I'm looking to clarify how I should interpret the following passage from The Death of The Author by Roland Barthes:

We know that a text does not consist of a line of words, releasing a single "theological" meaning (the "message" of the Author-God), but is a space of many dimensions, in which are wedded and contested various kinds of writing, no one of which is original: the text is a tissue of citations, resulting from the thousand sources of culture.

What is meant by this passage from The Death of The Author and its reference to theology? Is he referring to a religious belief? My initial thought is that he is literally referencing a god. What do other people think?

  • In your other question you expressed that you suspected this passage was "suggesting that the author is only a means for a higher power to deliver their message". You should mention that here, since it's part of your understanding that you're trying to verify the accuracy of. Like, let's pretend for a moment the other question doesn't exist at all or is about to be destroyed tomorrow (it may after all get majorly edited, and its comments will almost certainly get deleted) -- what would you write in your question to clearly present your whole viewpoint and question about that passage? – doppelgreener Jan 24 '17 at 12:24
  • I've suggested an edit to those ends. ^ This ought to make it far easier for people to just visit this question and immediately understand what's going on. – doppelgreener Jan 24 '17 at 12:28
  • @doppelgreener And indeed, the older question did get (auto-)deleted! – Rand al'Thor Aug 14 '17 at 16:55
  • Could you add the chapter where the quoted passage can be found? I might look it up in a French edition. – Christophe Strobbe Oct 31 '18 at 20:52

The fact that both "theological" and "message" (of the Author-God) are in quotes may be a clue about the context of the former here. It's provisional, derived from a sort of extended metaphor, where Barthes is using theology as a stand-in for whatever kind of strongly orthodox perspective (the orthodox perspective being one you touched upon in another question, wherein "The author still rules in manuals of literary history").

So there's an orthodoxy, and the metaphor Barthes is drawing is to theology, which, at least by most conventional definitions, pre-supposes the existence of the divine (or else it cannot proceed). Implicit in a conventional, or at least Judaeo-Christian conventional, conception of "divine" is that it by definition refers to the most fundamental level of existence, from which everything else flowed/flows. God created the world, it did not create him, etc.

To extend the metaphor, if the existence of the divine is fundamental to theology, then the existence of "the Author-God" (or Gods plural) is fundamental to the "manuals of literary history" that address their work. Bathes is contrasting this to a belief that

a text [...] is a space of many dimensions, in which are wedded and contested various kinds of writing, no one of which is original: the text is a tissue of citations, resulting from the thousand sources of culture.
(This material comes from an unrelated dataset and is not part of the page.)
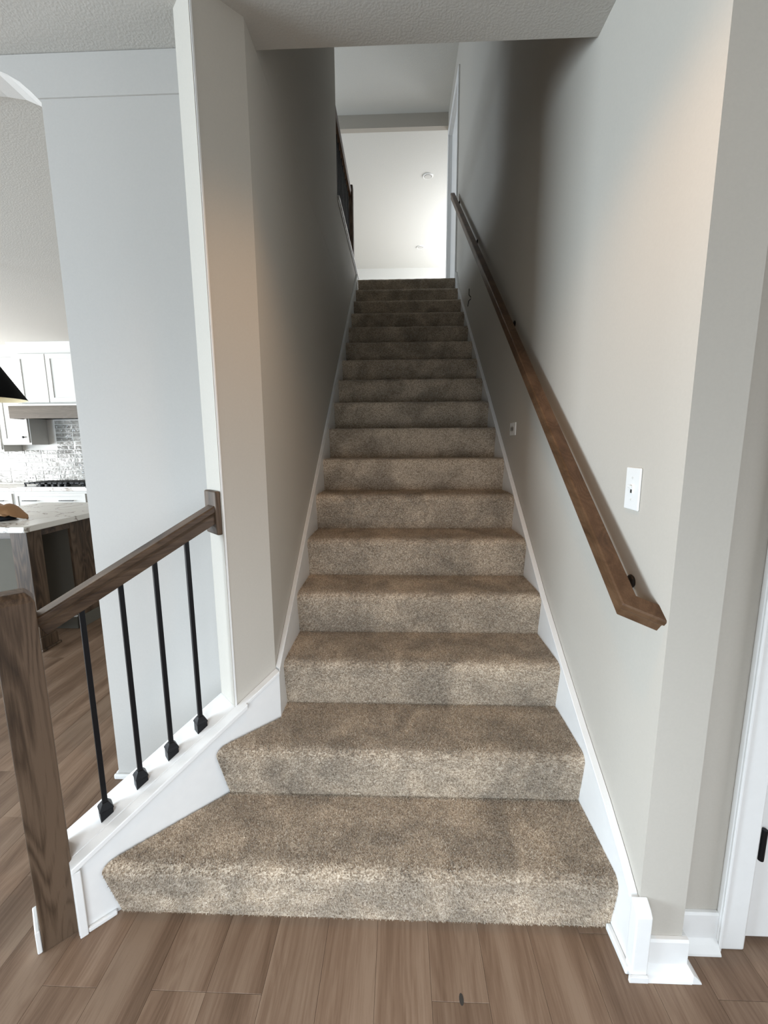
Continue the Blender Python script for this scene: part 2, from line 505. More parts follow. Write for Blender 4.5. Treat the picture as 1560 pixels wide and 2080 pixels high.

He's not literally trying to claim that Shakespeare or Hemingway never existed, but that the fact of their existence is perhaps not all that significant to the existence of their work, which is never purely "original" and so on. Shakespeare, who's actual existence as a person who wrote all the things his name is attached to has been subject to question, is a good illustration of this; those arguments about his existence don't have much bearing on the interpretation or historical significance of the works he may or may not have written.

What Barthes is trying to dethrone is of course authorial intent, but also psychological interpretations that can be simply swapped in -- the existence of authorial unconscious intents should not be regarded as the ultimate truth about things any more than their conscious intents. Did Hemingway write the way he did about the things he did because of his childhood, repressed sexual desires, etc.? Perhaps (to keep extending the metaphor, a sort of "Mad God" scenario), but this is not much better or worse an explanation than that he was a genius craftsman (period, full stop).

Bathes's author is then a bit like the little man behind the curtain in the Wizard of Oz. The title of the book, "The Death of the Author" would seem to be a transparent reference to Nietzche's "God is Dead", which has a very different spin than the straightforward atheist premise that there is no God and never has been. Worth noting that in the same breath Nietzche writes "...and we have killed him" -- Barthes and his peer group would be mostly very aware of this passage. Further worth noting is that this is also a metaphor; Nietzsche is not waxing theological (although what the other half of his metaphor is may be more ambiguous) and that the death/killing is not necessarily to be considered a bad thing.

Likewise, the death of the Author-God is not necessarily a bad thing -- after all, Barthes is effectively exhorting us to help kill him. If the Author-God was a bit of a fiction to start with, then it is one which needs to die, not literally by taking to the streets and stoning writers but by detangling the fact of their existence from the existence of their works. This "killing" is like pulling back the curtain on the Wizard of Oz. Or Shakespeare, about which you can believe whatever you want: It will not make any difference to the text of The Tempest.